The one I just finished, however, will more than likely hold the title forever.
There was a time when I thought I wouldn't finish it at all. It got too tedious, too detailed, too difficult. I put it away. For years.
I started doing counted cross-stitch when I was in college. I picked it up from a friend of mine, a lady who was my supervisor at my part-time job. If we went to the craft store and spent two hours buying supplies, it was okay to be late coming back from lunch, because I was with her.
I spent a lot of time in that store. And a lot of money I probably didn't have. But I suppose it was a rather harmless addiction, compared to what a lot of other folks in college were doing.
Fast forward a couple of years after I graduated from college. I was still cross-stitching.
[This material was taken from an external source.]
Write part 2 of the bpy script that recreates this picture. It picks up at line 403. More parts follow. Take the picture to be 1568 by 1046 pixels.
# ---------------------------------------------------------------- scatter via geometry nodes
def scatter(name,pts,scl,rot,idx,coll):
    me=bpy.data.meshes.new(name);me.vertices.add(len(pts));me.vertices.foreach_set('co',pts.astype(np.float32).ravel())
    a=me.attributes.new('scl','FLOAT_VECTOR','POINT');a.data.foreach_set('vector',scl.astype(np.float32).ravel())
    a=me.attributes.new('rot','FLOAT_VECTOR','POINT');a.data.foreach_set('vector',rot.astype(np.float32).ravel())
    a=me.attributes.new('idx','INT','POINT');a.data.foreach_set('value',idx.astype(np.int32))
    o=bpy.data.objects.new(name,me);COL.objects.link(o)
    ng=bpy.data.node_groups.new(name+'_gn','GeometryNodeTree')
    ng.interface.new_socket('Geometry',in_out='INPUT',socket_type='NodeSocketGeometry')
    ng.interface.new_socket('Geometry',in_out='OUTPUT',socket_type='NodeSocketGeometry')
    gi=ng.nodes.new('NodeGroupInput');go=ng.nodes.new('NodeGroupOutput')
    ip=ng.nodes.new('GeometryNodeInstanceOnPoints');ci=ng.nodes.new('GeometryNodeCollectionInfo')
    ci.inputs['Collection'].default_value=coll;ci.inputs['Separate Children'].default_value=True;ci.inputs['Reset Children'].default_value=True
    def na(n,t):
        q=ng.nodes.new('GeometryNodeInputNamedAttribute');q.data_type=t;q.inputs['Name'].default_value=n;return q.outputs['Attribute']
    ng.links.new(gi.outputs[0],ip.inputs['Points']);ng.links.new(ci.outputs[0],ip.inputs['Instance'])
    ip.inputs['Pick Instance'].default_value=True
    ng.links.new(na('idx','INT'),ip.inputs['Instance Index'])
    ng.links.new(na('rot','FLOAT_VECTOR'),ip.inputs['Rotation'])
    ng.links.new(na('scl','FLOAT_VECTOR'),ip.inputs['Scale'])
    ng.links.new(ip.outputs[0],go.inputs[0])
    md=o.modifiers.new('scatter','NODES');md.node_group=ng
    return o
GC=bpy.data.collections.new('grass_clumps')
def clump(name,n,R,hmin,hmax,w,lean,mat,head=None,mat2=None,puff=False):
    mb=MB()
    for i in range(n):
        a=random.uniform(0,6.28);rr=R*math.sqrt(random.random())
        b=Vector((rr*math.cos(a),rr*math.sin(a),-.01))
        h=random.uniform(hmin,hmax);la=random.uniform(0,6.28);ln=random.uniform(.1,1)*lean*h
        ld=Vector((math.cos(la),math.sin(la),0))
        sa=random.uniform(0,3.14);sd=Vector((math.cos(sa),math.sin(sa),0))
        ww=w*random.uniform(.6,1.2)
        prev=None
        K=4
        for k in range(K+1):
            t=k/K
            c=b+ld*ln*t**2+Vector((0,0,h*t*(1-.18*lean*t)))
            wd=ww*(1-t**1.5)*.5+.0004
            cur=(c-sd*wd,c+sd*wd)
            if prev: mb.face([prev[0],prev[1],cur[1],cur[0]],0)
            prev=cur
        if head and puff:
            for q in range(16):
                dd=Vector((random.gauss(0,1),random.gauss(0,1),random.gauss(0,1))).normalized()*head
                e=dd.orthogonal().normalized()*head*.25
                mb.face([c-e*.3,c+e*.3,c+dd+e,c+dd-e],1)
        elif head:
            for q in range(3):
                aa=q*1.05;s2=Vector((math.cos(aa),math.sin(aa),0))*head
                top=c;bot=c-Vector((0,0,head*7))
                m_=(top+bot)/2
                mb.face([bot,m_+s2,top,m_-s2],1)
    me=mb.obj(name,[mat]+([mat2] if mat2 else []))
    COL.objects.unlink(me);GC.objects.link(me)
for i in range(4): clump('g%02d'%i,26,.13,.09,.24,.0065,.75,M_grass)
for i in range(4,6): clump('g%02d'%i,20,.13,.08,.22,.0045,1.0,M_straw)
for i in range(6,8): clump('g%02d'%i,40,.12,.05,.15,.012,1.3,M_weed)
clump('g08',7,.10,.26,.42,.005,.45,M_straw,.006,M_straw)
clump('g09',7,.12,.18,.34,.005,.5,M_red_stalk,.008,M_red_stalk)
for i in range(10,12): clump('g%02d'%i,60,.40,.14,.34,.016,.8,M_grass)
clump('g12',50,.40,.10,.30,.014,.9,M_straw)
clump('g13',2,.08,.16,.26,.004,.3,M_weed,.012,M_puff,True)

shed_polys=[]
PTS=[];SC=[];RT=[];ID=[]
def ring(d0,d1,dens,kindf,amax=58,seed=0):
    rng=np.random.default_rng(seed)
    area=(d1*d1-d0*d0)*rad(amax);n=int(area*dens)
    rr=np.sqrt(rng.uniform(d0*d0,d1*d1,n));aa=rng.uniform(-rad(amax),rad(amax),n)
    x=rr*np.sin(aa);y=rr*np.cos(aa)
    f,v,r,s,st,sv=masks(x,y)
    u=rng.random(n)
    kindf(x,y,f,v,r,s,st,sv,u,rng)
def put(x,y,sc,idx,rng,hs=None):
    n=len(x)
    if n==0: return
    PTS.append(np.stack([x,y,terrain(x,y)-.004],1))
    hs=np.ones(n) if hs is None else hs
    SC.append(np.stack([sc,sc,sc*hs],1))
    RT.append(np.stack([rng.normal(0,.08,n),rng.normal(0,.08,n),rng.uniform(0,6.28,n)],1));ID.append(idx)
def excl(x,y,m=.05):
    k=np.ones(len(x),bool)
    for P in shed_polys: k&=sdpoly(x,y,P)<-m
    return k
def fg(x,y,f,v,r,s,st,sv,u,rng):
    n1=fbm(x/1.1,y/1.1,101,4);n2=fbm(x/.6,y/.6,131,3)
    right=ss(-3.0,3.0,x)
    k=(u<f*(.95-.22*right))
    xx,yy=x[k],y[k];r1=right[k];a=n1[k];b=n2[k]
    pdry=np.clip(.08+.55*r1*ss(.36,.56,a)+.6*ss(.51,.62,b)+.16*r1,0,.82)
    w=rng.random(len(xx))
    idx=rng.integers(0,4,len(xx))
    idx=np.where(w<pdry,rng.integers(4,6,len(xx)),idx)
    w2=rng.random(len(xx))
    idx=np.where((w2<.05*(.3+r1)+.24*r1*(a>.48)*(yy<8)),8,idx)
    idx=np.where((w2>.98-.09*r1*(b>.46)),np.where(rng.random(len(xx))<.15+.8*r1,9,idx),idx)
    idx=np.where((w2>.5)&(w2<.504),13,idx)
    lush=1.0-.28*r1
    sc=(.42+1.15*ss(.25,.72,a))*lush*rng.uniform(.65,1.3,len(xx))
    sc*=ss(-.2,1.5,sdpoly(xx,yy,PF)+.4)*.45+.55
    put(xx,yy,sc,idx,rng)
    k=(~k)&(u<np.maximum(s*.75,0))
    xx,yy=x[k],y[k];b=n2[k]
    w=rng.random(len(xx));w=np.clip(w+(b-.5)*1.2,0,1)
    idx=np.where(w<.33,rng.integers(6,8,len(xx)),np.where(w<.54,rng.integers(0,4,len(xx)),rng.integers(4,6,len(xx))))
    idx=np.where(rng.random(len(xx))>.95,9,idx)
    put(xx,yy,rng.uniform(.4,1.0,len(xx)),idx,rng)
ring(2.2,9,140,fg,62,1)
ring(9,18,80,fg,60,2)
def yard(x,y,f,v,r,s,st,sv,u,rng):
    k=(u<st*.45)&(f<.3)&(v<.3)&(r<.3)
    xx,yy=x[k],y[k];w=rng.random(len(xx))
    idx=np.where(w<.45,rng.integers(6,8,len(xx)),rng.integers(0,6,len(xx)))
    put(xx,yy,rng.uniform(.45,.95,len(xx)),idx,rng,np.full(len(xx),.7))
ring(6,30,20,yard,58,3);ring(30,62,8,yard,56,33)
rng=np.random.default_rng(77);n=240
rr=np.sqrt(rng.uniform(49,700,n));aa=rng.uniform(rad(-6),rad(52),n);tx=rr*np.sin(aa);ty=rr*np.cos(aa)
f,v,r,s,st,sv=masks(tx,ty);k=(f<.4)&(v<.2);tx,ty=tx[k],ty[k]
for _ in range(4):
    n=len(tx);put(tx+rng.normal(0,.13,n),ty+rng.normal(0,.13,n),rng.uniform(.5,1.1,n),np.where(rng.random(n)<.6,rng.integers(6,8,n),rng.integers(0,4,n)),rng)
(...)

When I went to buy the supplies for this particular project, the clerk's jaw dropped. She said, "Honey, I've had this design for months, and I've never sold one until today. Pregnancy must have done something to your brain."
Yes, I was pregnant. With Sweet Girl. Who is 25 years old.
I jokingly said to the clerk, "It's my 10-year project."
Joke's on me . . . . it became a 26-year project.
(Click on picture for larger view. I need to learn how to take pictures of things like this. Pioneer Woman could probably tell me.)
I'm not really a religious person, but I was intrigued by the detail in the cross-stitch pattern for DaVinci's The Last Supper.
I did each figure separately, and I've had all 13 of them done for years. When it came time to give them hair and hands and facial features and eyes and eyebrows, however, that's when I balked. The project got shoved to the back of the craft supplies drawer again and again. I kept promising myself I would finish it someday.
Sweet Girl started asking when I was going to finish it. She felt some connection to the project, having been there in utero when I started it.
I was afraid to wash it when I finished. Finally I ordered some special jelly-like substance that is supposedly used to treat rare and delicate textiles and paintings, and I washed it carefully. I just knew if the colors ran, or if one solitary stitch came out, I would be forced to slit my wrists.
Not really. I don't like pain. Or blood.
Or being overly dramatic.
I'm going to have it professionally framed, and frankly I don't care how much it costs to have it done. I will probably auction it off at the Nash Bash (our family reunion) next summer. If I can part with it.
Now there's hope for finishing my cathedral window quilt. Someday.
Perhaps it won't take 26 years.
4 comments:
It is breathtaking! Now I feel compelled to get my cathedral window quilt out of storage and complete it (not to mention the 3 other quilts I've begun). Congrats on a project well done.
PLLLLLLLLLLLLLLLLLLLLEEEEEEEEEEEEEEEEAAAAAAAAAAAAAASSSSSSSSSSSEEEEEEEEE Don't auction it off, it's to nice to do that, and besides if you can part with it I want it, I don't want to let it go, I remember you doing the Gold thread in Italy...I want it if you don't!!
I don't see it in a frame yet, so the project is technically still, ahem... un-finished. Good thing I'm a long ways away and you can't poke me with any of your cross stitch needles, huh?
Don't you dare sell that thing!!!! If you do I'll be forced the auction off the PhD that will take me the same amount of time to finish!!!